* WHAT YOU SHOULD DO *
Skip every picture and transcribe the remaining material exactly.

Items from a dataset

begin

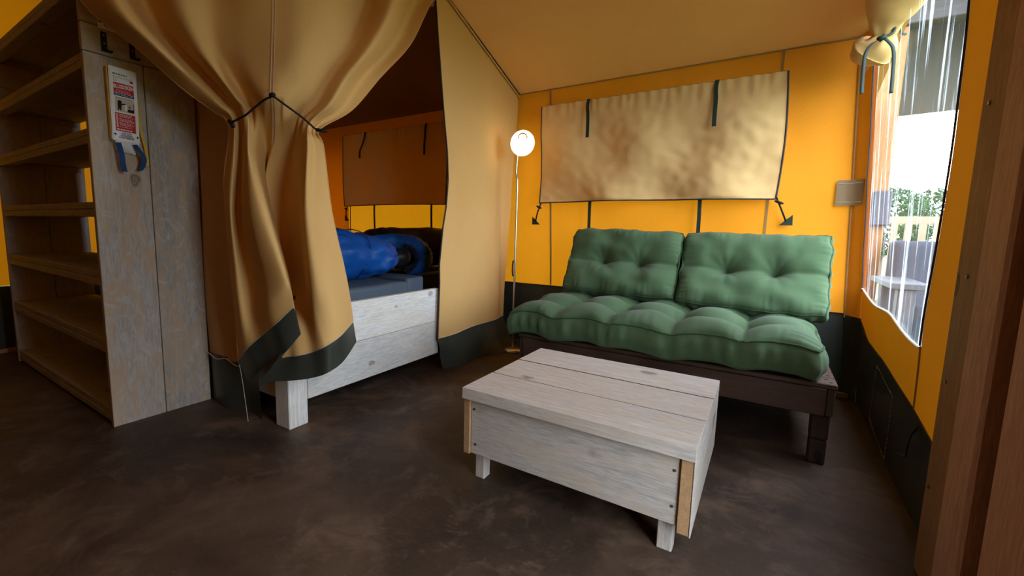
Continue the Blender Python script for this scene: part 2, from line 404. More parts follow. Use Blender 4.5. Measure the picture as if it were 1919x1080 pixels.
# webbing tab with hook on the skirt
mb = MB()
mb.ribbon([(.512-.012, 2.075, .335), (.512-.022, 2.09, .30), (.512-.024, 2.11, .245), (.512-.02, 2.13, .20), (.512-.035, 2.17, .185), (.512-.03, 2.20, .186)], (.3, 1, .1), .026, .004)
mb.build('webbing_tab', M['black'], wall_right)
# vinyl patch wrapped over the corner
mb = MB()
mb.grid([[Vector((x, y, z)) for z in np.linspace(1.185, 1.337, 6)] for x, y in ((.325, 3.440), (.365, 3.438), (.398, 3.436), (.425, 3.415), (.447, 3.38))])
pt = mb.build('corner_patch', M['patch'], wall_back, True)
mb = MB()
for z in (1.205, 1.317): mb.tube([(.333, 3.436, z), (.398, 3.431, z), (.44, 3.385, z)], .0013, 4)
mb.build('stitching', M['thread'], pt)

# clear vinyl window with vertical creases
def pv(u, v):
    z0 = 0
    y = lerp(wy0(lerp(.6, WT, v)), WY1, u)
    z = lerp(wbz(y), WT, v)
    s = math.sin(u*60+2*nz((u*4, v, 0), 1))*.5+nz((u*26, v*1.3, 0), 1, 3)
    fade = .35+.65*min(1, (1-v)*2+.1)
    return Vector((XR(z, y)+.002+.0025*s*fade*(.3+u)+.0008*nz((u*60, v*2, 1)), y, z))
win = tag(MB().grid(patch(pv, 170, 30)).build('window_1', M['pvc'], smooth=True), kind='structure')
mb = MB()
mb.tube([rw(y, wbz(y))-Vector((.004, 0, 0)) for y in np.linspace(WY0, WY1, 30)], .005, 6)
mb.build('window_hem', M['white'], win)
mb = MB()
mb.tube([rw(wy0(z), z)-Vector((.004, 0, 0)) for z in np.linspace(.6, WT, 40)], .0035, 6)
mb.tube([rw(WY1, z)-Vector((.004, 0, 0)) for z in np.linspace(.68, 2.2, 20)], .0035, 6)
mb.build('window_binding', M['edge'], win)

# left and rear canvas walls
P = patch(lambda u, v: (lambda y: Vector((XL, y, lerp(.5, roofz(y), v))))(lerp(.3, YB, u)), 30, 10)
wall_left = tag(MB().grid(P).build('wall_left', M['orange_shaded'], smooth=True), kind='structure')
MB().grid(patch(lambda u, v: Vector((XL+.004, lerp(YN, YB, u), lerp(0, .5, v))), 30, 4)).build('ground_skirt', M['skirt'], wall_left)
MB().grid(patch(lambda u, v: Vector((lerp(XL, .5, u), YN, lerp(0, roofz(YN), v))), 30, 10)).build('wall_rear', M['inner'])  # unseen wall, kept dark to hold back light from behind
tag(bpy.data.objects['wall_rear'], kind='structure')
tag(MB().box(XL+.01, XL+.05, -.5, 1.1, 0, .03).build('baseboard_left', W_RAW['Y']), kind='structure')
tag(MB().box(-1.7, .5, 3.41, 3.44, 0, .028).build('baseboard_back', W_RAW['X']), kind='structure')

MB().grid(patch(lambda u, v: (lambda y: Vector((XL, y, lerp(.5, roofz(y), v))))(lerp(YN, .3, u)), 30, 10)).build('unseen_dark_panel', M['inner'], wall_left, True)  # unseen part of the wall, made dark and opaque to cut its glow
# roof canvas
def rf(u, v):
    x = lerp(XL-.25, .55, u); y = lerp(4.15, YN-.2, v)  # unseen overhang past the back wall, extended to shade its top
    ruck = .010*math.exp(-max(0, YB-y)*9)*math.sin(x*42+3*nz((x*3, 0, 0)))*(1 if y < YB else 0)
    return Vector((x, y, roofz(y)-.02*math.sin(min(max((YB-y)/3.1, 0), 1)*math.pi)*(1+.4*nz((x, y, 0), .9))+ruck*.6))
ceil = tag(MB().grid(patch(rf, 140, 130)).build('ceiling', M['roof'], smooth=True), kind='structure')

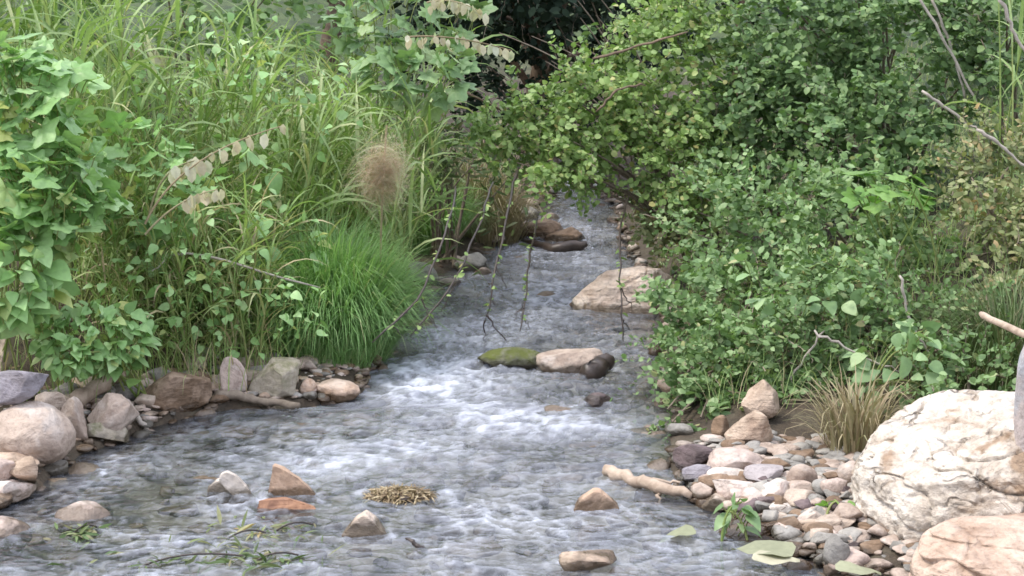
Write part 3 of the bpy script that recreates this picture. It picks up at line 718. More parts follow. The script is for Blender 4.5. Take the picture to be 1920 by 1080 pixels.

end

* SOLUTION TO THIS TASK *
Continue the Blender Python script for this scene: part 2, from line 404. More parts follow. Use Blender 4.5. Measure the picture as if it were 1919x1080 pixels.
# webbing tab with hook on the skirt
mb = MB()
mb.ribbon([(.512-.012, 2.075, .335), (.512-.022, 2.09, .30), (.512-.024, 2.11, .245), (.512-.02, 2.13, .20), (.512-.035, 2.17, .185), (.512-.03, 2.20, .186)], (.3, 1, .1), .026, .004)
mb.build('webbing_tab', M['black'], wall_right)
# vinyl patch wrapped over the corner
mb = MB()
mb.grid([[Vector((x, y, z)) for z in np.linspace(1.185, 1.337, 6)] for x, y in ((.325, 3.440), (.365, 3.438), (.398, 3.436), (.425, 3.415), (.447, 3.38))])
pt = mb.build('corner_patch', M['patch'], wall_back, True)
mb = MB()
for z in (1.205, 1.317): mb.tube([(.333, 3.436, z), (.398, 3.431, z), (.44, 3.385, z)], .0013, 4)
mb.build('stitching', M['thread'], pt)

# clear vinyl window with vertical creases
def pv(u, v):
    z0 = 0
    y = lerp(wy0(lerp(.6, WT, v)), WY1, u)
    z = lerp(wbz(y), WT, v)
    s = math.sin(u*60+2*nz((u*4, v, 0), 1))*.5+nz((u*26, v*1.3, 0), 1, 3)
    fade = .35+.65*min(1, (1-v)*2+.1)
    return Vector((XR(z, y)+.002+.0025*s*fade*(.3+u)+.0008*nz((u*60, v*2, 1)), y, z))
win = tag(MB().grid(patch(pv, 170, 30)).build('window_1', M['pvc'], smooth=True), kind='structure')
mb = MB()
mb.tube([rw(y, wbz(y))-Vector((.004, 0, 0)) for y in np.linspace(WY0, WY1, 30)], .005, 6)
mb.build('window_hem', M['white'], win)
mb = MB()
mb.tube([rw(wy0(z), z)-Vector((.004, 0, 0)) for z in np.linspace(.6, WT, 40)], .0035, 6)
mb.tube([rw(WY1, z)-Vector((.004, 0, 0)) for z in np.linspace(.68, 2.2, 20)], .0035, 6)
mb.build('window_binding', M['edge'], win)

# left and rear canvas walls
P = patch(lambda u, v: (lambda y: Vector((XL, y, lerp(.5, roofz(y), v))))(lerp(.3, YB, u)), 30, 10)
wall_left = tag(MB().grid(P).build('wall_left', M['orange_shaded'], smooth=True), kind='structure')
MB().grid(patch(lambda u, v: Vector((XL+.004, lerp(YN, YB, u), lerp(0, .5, v))), 30, 4)).build('ground_skirt', M['skirt'], wall_left)
MB().grid(patch(lambda u, v: Vector((lerp(XL, .5, u), YN, lerp(0, roofz(YN), v))), 30, 10)).build('wall_rear', M['inner'])  # unseen wall, kept dark to hold back light from behind
tag(bpy.data.objects['wall_rear'], kind='structure')
tag(MB().box(XL+.01, XL+.05, -.5, 1.1, 0, .03).build('baseboard_left', W_RAW['Y']), kind='structure')
tag(MB().box(-1.7, .5, 3.41, 3.44, 0, .028).build('baseboard_back', W_RAW['X']), kind='structure')

MB().grid(patch(lambda u, v: (lambda y: Vector((XL, y, lerp(.5, roofz(y), v))))(lerp(YN, .3, u)), 30, 10)).build('unseen_dark_panel', M['inner'], wall_left, True)  # unseen part of the wall, made dark and opaque to cut its glow
# roof canvas
def rf(u, v):
    x = lerp(XL-.25, .55, u); y = lerp(4.15, YN-.2, v)  # unseen overhang past the back wall, extended to shade its top
    ruck = .010*math.exp(-max(0, YB-y)*9)*math.sin(x*42+3*nz((x*3, 0, 0)))*(1 if y < YB else 0)
    return Vector((x, y, roofz(y)-.02*math.sin(min(max((YB-y)/3.1, 0), 1)*math.pi)*(1+.4*nz((x, y, 0), .9))+ruck*.6))
ceil = tag(MB().grid(patch(rf, 140, 130)).build('ceiling', M['roof'], smooth=True), kind='structure')

Write part 3 of the bpy script that recreates this picture. It picks up at line 718. More parts follow. The script is for Blender 4.5. Take the picture to be 1920 by 1080 pixels.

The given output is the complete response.